Nicolas grew up 20 minutes from Oslo with an art teacher father, a physiotherapist mother and two older half sisters. The music in the house was mostly jazz from Keith Jarrett and Stan Getz, and bossa nova from “my favourite singer in the whole world”, Joao Gilberto. “He sings like he’s lying in a hammock.” She found she could imitate the distinctive styles of singers such as Celine Dion and Eva Cassidy, and went on to study jazz singing at the elite conservatory in Trondheim, Norway’s third city. She used to have a jazz quartet. “I can do the scatting if I want to, the difficult music, but with jazz I thought, I’m so tired of this.”

 

Influenced by Norwegian dance duo Royksopp, she began to make electronic music with Eivind Helgerod, a drummer she had met on the jazz degree. Then things started to move quickly, and not to this nervous frontwoman’s liking. They put Nobody Knows on Soundcloud, at a point when she felt it wasn’t ready for public consumption, because having material available online was necessary to secure bookings for local festivals. Within a week, record companies in Germany and England started calling. “I didn’t send it to anyone. I just put it online and people noticed. It’s weird.”

 

Then in 2013 a music festival in Trondheim called Pstereo asked her to cover the song of that name, a little known rock ballad from 1990 by a Norwegian band called DumDum Boys. I’ve heard the original and it’s pretty meh to be honest. She thought it was for a minor festival promotion, but her version was so good – translated into English and given a soaring, huge chorus – that it got picked up to be released as a single and became a major radio hit. In the video the arrival of the chorus is represented by a mountain-sized whale leaping in slow motion through a wintry sky. That’s exactly how it sounds.

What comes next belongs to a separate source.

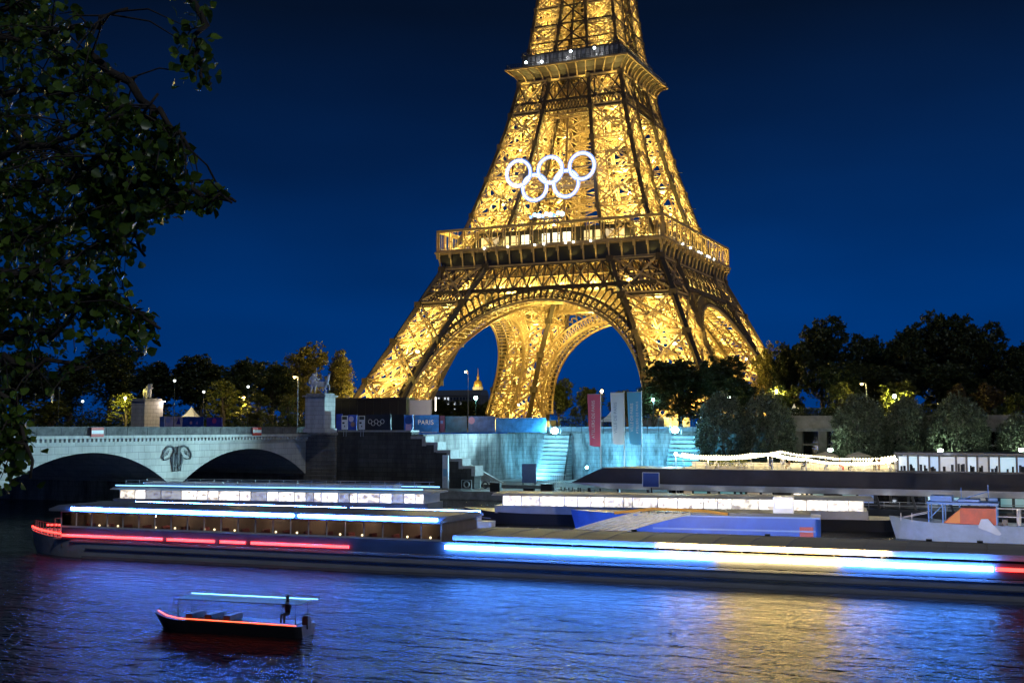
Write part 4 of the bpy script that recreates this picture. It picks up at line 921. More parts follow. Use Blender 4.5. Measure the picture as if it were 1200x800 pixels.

As it arrives in the UK it stands comfortably as one of the finest pop songs of the year, but isn’t really representative of the darker side of her sound, plus it’s not an original, which bothers her. “I made it like a job. I didn’t expect it to be my first single. It isn’t representative of what I do, but I guess it shows I can make a pop song.”

 

Still, it led to huge demand in her home country for her album, and to see her live, which doesn’t sound like great news to her either. She’s terrified of flying, even of the sound of a plane passing overhead, and gets through festival season with valium. “I should do like Britney does in Vegas, just play in one place and people can come to me.” And when she performs, she’s backlit, so you’ll see her sillhouette but not her face.

 

“When I play live, it’s like there are two sides of me. One is like, ‘Hey, here I am!’ and the other is like, ‘No, don’t look at me!’ When people applaud and scream, I can’t really take it in. You have to feel really great about yourself to stand there and say, ‘Yes, I am great, thank you so much,’ but I have all these insecurities and I think I always will have them. It kind of grounds me, but sometimes I think I might be a bit too grounded.”

 

Next week’s London gig, at the aptly named Hackney venue Oslo, should be okay, she says, because she’s still an underdog over here. “The pressure isn’t the same. In Norway I have these huge anxiety attacks, like, ‘I need to get off this stage, NOW,’ and it’s because there’s so much goodwill from the audience.”

 

It sounds like the most helpful thing we can do for her is keep her a secret. Get her album, treasure her as one of the best new voices around, and it may be tough but try not to tell anyone else, okay?